SUS, enterprise applications, usability questionnaires, ease of use, satisfaction, data enterprise applications, ESUS, System Usability Scale

Introduction

Assessing product usability to represent results as a single number is impactful for Human-Computer Interaction (HCI) and UX researchers. HCI researchers have created many standardized usability questionnaires including the System Usability Scale (SUS), Software Usability Measurement Inventory (SUMI), Standardized User Experience Percentile Rank Questionnaire (SUPR-Q®), Single Ease Question (SEQ), Subjective Mental Effort Questionnaire (SMEQ), Usability Metric for User Experience (UMUX), UMUX-lite, Computer System Usability Questionnaire (CSUQ), and the Website Analysis and MeasureMent Inventory (WAMMI). The most common of these usability-specific questionnaires is SUS.

History

The evolution of UX over the last few decades has created a need to capture multiple metrics. UX often spans and explores the relationship between business and established usability metrics like the SUS (Hillman et al., 2022). Usability questionnaires are now often coupled with business metrics that measure business satisfaction like the customer experience (CX) business metrics including Net Promoter Score® (NPS) (Reichheld, 2003), Customer Satisfaction Score (CSAT) (Dixon et al., 2010), and Customer Effort Score (CES). Using metrics to represent user outcomes and business outcomes is complex and often requires companies to capture multiple metrics beyond usability. Yet, capturing multiple metrics in a single study can lead to participants’ survey fatigue. Methods such as benchmarking amplify the issue by requiring participants to complete task-level questions in addition to the primary, test-level SUS questions. This challenge illustrates the industry’s need to reduce the number of items in the current 10-item SUS evaluation. Moreover, the extreme advancements in technology over the last several decades have changed the language we use to describe technology, how we interact with it, and what usability means. 

Expert Panel

As researchers executing benchmarks and summative surveys regularly in practice, we have observed these gaps in SUS firsthand. In the Spring of 2022, a group of nine researchers, who represented teams across approximately 50 applications and services in the Microsoft™ cloud and developer space, participated in expert feedback sessions. We discussed if SUS should continue to be used as a standard usability summative metric within our enterprise space. Based on sharing lived experiences as industry researchers implementing benchmarks and surveys, they raised substantial concern that some items within SUS were too repetitive (that is, items being highly correlated) and not aligned with enterprise products and users (specifically, highly technical enterprise data users). For example, the SUS item, “I think that I would like to use the product frequently,” can create confusion for enterprise data professionals because they are not the sole decisionmakers for which software is used by the organization; using specific software is often a requirement of their role. Additionally, the SUS item, “I think I need the support of a technical person to be able to use this product,” can also be confusing for highly technical enterprise users. Often, there is no technical support for enterprise users; they are the technical person in question. Based on these discussions and the industry’s need to reduce the number of items, we proposed a new 5-item usability questionnaire set.

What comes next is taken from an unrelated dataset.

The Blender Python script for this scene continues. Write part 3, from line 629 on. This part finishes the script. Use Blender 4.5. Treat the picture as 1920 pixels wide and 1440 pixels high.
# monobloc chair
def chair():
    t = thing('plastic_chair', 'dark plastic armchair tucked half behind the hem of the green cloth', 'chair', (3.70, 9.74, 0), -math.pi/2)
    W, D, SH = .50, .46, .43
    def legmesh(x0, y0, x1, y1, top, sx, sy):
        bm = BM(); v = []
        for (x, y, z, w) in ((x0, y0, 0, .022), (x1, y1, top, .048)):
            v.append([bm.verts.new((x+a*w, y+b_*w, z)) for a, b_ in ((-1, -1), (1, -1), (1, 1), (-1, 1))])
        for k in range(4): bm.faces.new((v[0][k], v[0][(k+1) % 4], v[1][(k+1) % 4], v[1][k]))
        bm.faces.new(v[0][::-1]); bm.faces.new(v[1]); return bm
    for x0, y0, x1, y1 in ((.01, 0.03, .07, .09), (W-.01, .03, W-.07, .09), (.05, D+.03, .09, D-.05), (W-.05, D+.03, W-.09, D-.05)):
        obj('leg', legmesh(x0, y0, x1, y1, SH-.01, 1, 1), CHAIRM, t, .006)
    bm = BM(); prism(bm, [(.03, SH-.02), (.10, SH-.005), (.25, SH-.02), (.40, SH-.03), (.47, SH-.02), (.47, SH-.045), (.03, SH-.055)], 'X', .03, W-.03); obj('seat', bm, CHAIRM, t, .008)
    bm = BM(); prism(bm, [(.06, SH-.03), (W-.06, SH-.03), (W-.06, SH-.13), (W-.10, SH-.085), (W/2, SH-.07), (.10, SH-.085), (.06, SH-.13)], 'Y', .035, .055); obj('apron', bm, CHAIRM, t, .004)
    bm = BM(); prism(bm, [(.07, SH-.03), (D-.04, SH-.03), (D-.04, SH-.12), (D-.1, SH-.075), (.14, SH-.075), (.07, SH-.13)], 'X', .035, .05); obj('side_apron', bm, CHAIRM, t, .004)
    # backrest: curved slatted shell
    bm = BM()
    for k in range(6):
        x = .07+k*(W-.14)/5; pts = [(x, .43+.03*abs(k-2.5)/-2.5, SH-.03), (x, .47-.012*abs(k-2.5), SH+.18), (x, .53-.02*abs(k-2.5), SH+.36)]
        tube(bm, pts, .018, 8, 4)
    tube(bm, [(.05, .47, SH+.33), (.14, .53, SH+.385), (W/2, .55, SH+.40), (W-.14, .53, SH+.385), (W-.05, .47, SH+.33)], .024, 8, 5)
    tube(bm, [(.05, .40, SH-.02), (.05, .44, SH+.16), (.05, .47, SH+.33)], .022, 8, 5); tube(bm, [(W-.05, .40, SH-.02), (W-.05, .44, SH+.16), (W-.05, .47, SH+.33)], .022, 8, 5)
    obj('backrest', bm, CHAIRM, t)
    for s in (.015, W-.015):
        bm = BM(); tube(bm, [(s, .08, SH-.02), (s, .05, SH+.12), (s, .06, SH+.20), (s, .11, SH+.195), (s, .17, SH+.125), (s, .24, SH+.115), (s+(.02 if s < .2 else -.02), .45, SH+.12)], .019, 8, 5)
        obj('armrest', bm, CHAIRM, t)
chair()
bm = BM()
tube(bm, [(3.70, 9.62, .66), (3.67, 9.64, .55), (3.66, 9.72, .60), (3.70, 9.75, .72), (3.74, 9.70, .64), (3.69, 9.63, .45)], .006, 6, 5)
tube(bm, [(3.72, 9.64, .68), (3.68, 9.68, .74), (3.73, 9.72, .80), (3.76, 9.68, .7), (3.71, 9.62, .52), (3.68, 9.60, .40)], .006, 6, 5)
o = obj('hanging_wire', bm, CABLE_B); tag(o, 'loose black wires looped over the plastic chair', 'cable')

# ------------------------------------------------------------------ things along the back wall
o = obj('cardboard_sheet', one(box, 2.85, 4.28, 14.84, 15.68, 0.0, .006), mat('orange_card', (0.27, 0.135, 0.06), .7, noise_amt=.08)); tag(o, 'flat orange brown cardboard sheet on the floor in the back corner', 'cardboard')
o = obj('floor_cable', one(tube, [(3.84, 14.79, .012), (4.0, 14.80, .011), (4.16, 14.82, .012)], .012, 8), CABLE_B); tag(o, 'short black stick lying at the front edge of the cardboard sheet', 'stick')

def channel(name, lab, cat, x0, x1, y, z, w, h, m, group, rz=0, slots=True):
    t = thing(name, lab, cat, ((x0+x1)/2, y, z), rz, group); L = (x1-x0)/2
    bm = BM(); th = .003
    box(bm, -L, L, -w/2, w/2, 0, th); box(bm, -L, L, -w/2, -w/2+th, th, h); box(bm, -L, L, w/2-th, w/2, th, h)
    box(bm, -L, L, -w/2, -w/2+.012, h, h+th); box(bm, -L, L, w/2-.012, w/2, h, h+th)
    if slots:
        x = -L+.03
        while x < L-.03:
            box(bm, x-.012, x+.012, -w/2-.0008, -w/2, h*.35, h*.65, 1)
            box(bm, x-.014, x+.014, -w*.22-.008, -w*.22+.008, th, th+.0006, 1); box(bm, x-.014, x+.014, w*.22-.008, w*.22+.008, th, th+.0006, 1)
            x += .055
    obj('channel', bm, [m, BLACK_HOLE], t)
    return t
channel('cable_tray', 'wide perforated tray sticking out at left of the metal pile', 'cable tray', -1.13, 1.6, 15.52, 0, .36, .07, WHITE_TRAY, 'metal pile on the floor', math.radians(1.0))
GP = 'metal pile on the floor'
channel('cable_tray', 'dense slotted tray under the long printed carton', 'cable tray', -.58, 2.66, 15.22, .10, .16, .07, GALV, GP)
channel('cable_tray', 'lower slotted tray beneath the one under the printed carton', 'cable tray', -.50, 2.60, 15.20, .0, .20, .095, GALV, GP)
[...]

A 5-Item Usability Questionnaire

The new 5-item usability questionnaire not only reduces the number of items to account for survey fatigue, but it also removes SUS items related to a technical support person and frequency of use; it reduces item redundancy and aligns the scale with common business metrics in a 5-point ordinal scale. The new questionnaire covers the following constructs: ease of use, usefulness, integration with other applications, user confidence in application use, and ease of getting started. We conducted semantic testing on the items to ensure the intent of the questions aligned with user interpretations (see Tables 6 and 7 in the Appendix for a complete list of items and scales).

Research Objectives

In this study, our objective was to explore solutions to the above-noted challenges; specifically, our research questions were: 1. Do different application categories (Enterprise, Consumer, and Enterprise Data) illicit different responses? 2. Would the new 5-item usability questionnaire predict SUS and CSAT? 3. Are there individual differences in scores between the new questionnaire and SUS? 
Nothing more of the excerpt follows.